Durant tout le temps de notre détention illégale [dans des autobus], nous avons été privés d'eau, de nourriture et de la possibilité d'aller aux toilettes, a ajouté Sophie Vallée-Desbiens, qui a vécu des événements similaires lors d’une manifestation qui se tenait pourtant un après celle de Mme Matton.

« Il régnait une chaleur accablante dans ces autobus, certains ont eu des malaises, d’autres, des crises de panique. Tout cela pour un prétendu règlement municipal (P-6) qui s’est avéré inconstitutionnel. »

— Une citation de  Sophie Vallée-Desbiens, ancienne manifestante

Ces arrestations avaient souvent lieu avant même que la manifestation ne se mette en marche au prétexte que l’itinéraire n'avait pas été communiqué aux forces policières en vertu du règlement P-6, a expliqué Lynda Khelil, porte-parole de la Ligue des droits et libertés.

Elle a souligné que même si la validité du règlement P-6, adopté sous l'administration de l'ex-maire Gérald Tremblay, a finalement échoué en Cour et qu'il a été abrogé (de même que la pratique de la souricière), son organisation demande aux autorités municipales de rendre des comptes.

Les policiers utilisent le poivre de cayenne lors d'une manifestation en juin 2012 à Montréal.

Les policiers utilisent le poivre de cayenne lors d'une manifestation en juin 2012 à Montréal.

Photo : PC/Peter Mccabe

La Ligue veut savoir quelles mesures concrètes sont et seront prises pour assurer le respect du droit de manifester et réclame que ces explications aillent au-delà des phrases creuses auxquelles les autorités nous ont habituées jusqu’à présent.

Elle donne en exemple le fait que le retrait des balles de caoutchouc de l'arsenal policier faisait partie d’une des promesses de Projet Montréal et Valérie Plante en 2017 et que cette promesse n'a pas été tenue à ce jour.

L'administration Plante réagit

Par courriel puis sur Twitter, l'administration Plante a réitéré les excuses de la Ville de Montréal à l'égard de toutes les personnes qui ont été touchées. Mais le cabinet de la mairesse n'a pas répondu directement à la question d'excuses publiques, se contentant de mentionner que l'administration Plante était celle qui avait abrogé le règlement P-6.

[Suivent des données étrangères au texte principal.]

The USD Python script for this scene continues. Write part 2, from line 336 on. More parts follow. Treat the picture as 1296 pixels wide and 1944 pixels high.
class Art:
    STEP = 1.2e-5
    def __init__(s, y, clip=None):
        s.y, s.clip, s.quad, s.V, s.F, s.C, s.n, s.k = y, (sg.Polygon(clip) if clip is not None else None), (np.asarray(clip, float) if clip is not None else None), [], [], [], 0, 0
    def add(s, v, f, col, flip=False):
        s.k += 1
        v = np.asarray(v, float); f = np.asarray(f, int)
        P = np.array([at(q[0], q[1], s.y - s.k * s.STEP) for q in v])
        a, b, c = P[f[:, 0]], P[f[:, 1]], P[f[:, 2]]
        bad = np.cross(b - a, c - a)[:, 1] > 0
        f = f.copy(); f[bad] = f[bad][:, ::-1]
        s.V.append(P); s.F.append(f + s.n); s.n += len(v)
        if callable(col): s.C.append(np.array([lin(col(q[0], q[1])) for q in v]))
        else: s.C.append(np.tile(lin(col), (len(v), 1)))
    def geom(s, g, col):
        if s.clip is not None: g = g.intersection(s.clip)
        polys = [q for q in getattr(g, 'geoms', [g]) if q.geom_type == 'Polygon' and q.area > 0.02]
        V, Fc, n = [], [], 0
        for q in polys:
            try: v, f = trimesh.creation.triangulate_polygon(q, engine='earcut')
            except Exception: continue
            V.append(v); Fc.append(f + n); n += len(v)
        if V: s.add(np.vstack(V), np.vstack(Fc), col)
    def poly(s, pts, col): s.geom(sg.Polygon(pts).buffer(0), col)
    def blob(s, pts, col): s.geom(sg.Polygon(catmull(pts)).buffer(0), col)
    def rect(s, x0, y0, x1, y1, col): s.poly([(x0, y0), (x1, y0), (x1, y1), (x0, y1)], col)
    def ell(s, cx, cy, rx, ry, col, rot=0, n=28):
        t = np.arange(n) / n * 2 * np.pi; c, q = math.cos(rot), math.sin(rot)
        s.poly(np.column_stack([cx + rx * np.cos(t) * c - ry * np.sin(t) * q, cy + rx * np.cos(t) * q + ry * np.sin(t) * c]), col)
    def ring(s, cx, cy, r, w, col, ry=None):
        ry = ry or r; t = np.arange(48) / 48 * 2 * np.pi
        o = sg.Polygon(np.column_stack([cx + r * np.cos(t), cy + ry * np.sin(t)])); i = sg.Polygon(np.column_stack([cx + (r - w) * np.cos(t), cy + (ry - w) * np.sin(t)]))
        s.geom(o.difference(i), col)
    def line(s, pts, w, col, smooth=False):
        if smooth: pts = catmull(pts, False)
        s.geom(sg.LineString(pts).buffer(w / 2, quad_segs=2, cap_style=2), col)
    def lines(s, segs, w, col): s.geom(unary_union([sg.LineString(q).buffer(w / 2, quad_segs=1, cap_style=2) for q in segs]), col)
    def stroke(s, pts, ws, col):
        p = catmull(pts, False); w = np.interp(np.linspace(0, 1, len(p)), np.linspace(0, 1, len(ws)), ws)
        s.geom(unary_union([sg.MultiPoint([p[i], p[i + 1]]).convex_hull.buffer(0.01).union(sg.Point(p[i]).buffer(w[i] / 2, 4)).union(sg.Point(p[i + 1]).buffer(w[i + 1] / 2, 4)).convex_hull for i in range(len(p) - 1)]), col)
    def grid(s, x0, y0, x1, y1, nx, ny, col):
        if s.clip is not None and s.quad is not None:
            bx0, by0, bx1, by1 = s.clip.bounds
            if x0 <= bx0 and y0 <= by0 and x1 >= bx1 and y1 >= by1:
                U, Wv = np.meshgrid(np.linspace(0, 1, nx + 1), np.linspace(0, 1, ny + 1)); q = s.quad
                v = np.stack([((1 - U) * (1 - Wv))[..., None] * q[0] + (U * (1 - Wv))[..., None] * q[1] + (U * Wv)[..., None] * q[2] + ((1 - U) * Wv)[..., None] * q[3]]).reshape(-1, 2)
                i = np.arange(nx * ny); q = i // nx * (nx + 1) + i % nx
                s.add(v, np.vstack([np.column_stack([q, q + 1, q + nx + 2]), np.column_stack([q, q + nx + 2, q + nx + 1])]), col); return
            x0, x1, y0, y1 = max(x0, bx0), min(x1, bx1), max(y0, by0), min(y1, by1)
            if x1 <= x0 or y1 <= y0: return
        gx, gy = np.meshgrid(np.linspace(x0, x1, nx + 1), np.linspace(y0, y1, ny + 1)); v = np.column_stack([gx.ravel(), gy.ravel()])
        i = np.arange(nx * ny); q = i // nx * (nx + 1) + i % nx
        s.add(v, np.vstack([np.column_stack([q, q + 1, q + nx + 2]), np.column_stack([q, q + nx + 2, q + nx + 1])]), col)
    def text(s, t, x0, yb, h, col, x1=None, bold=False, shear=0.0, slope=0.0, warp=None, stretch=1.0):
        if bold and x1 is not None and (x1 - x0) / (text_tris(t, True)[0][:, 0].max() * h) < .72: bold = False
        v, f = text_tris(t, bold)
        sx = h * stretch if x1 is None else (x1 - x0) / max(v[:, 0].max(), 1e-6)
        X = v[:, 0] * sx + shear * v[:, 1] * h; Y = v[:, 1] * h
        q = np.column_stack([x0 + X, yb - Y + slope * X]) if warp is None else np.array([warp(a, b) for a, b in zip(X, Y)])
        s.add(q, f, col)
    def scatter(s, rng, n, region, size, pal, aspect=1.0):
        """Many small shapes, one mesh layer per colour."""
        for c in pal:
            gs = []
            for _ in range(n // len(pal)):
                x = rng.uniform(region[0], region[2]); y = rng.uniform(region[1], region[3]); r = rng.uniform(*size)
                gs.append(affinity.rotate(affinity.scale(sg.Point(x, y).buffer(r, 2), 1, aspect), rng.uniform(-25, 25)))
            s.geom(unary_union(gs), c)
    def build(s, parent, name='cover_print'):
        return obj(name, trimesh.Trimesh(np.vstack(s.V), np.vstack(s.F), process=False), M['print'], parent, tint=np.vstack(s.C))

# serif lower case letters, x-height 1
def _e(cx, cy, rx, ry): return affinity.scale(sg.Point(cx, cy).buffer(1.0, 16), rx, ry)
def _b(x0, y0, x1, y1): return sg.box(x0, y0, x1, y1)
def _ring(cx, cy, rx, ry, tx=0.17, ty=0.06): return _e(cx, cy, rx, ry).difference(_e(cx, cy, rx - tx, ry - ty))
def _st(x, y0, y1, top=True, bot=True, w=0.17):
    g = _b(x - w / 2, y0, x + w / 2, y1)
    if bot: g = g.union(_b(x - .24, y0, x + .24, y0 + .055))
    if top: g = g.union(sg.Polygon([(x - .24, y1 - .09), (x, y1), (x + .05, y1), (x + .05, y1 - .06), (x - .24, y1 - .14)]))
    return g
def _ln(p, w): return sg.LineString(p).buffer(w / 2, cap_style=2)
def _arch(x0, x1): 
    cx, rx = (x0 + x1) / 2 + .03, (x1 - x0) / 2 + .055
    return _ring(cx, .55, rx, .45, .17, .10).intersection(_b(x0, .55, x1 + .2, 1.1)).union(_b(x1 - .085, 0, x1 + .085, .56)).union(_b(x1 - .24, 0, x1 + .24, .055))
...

Il est toutefois prévu qu'elle se prononce sur le sujet, mercredi, lors d'un point de presse.

Selon Marcos Ancelovici, ce sont les façons de faire de la police qui doivent être passées au crible.

Les enjeux, ce n’est pas juste la formation des policiers, c’est aussi comment la police comprend son rôle, comment elle est encadrée par le pouvoir civil et pourquoi on a plus de policiers par habitant que Toronto. Pour la police, on ne peut jamais couper les budgets, alors qu’on le fait en santé et en éducation, a-t-il souligné.

Il souligne que même si la répression policière des manifestations peut sembler lointaine, la police est toujours aux prises avec un problème de profilage racial et que le nouveau chef Fady Dagher avait défendu le règlement P-6 devant le conseil municipal en 2014 alors qu’il était directeur adjoint du SPVM.

Les organisateurs de la conférence de presse ont appelé les quelque 3300 personnes arrêtées illégalement lors de 16 manifestations bien précises, à 14 dates différentes, à contacter les cabinets d’avocats concernés.

  • Melançon Marceau Grenier Cohen (8 recours collectifs) : manifestations du 7 juin 2012, 15 mars 2013, 22 mars 2013, 5 avril 2013, 1er mai 2013, 15 mars 2014, et 1er mai 2014;
  • Arsenault Dufresne Wee : 15 mars 2011, 15 mars 2012, 9 avril 2015, 20 et 23 mai 2012;
  • Ray Casgrain : 1er mai 2014 et 15 mars 2015.

Lorsque l'on déduit les frais juridiques, les sommes à distribuer vont de 1500 $ à 2000 $ par dossier.

Néanmoins, plusieurs manifestants qui avaient été arrêtés lors d'autres manifestations que les 16 événements visés par les recours collectifs ne recevront aucune indemnisation, déplore Alex Tyrrell, chef du Parti vert du Québec.

Ce dernier a été arrêté avec des dizaines d'autres manifestants, les 22 mai 2012 et 13 mars 2013, avant de subir les mêmes traitements déjà signalés : mains menottées dans le dos pendant des heures, intimidations verbales et physiques de la part des policiers et nombreuses heures perdues en cour pour contester les contraventions.

Nous n’avions pas les moyens à l’époque pour nous défendre devant les tribunaux pour faire valoir nos droits, explique-t-il. Les délais judiciaires pour intenter une action collective sont dépassés, alors M. Tyrrell se tourne désormais vers la Ville de Montréal pour qu'elle étende son processus d'excuses et d'indemnisation à tous ceux et celles qui ont été arrêtés arbitrairement.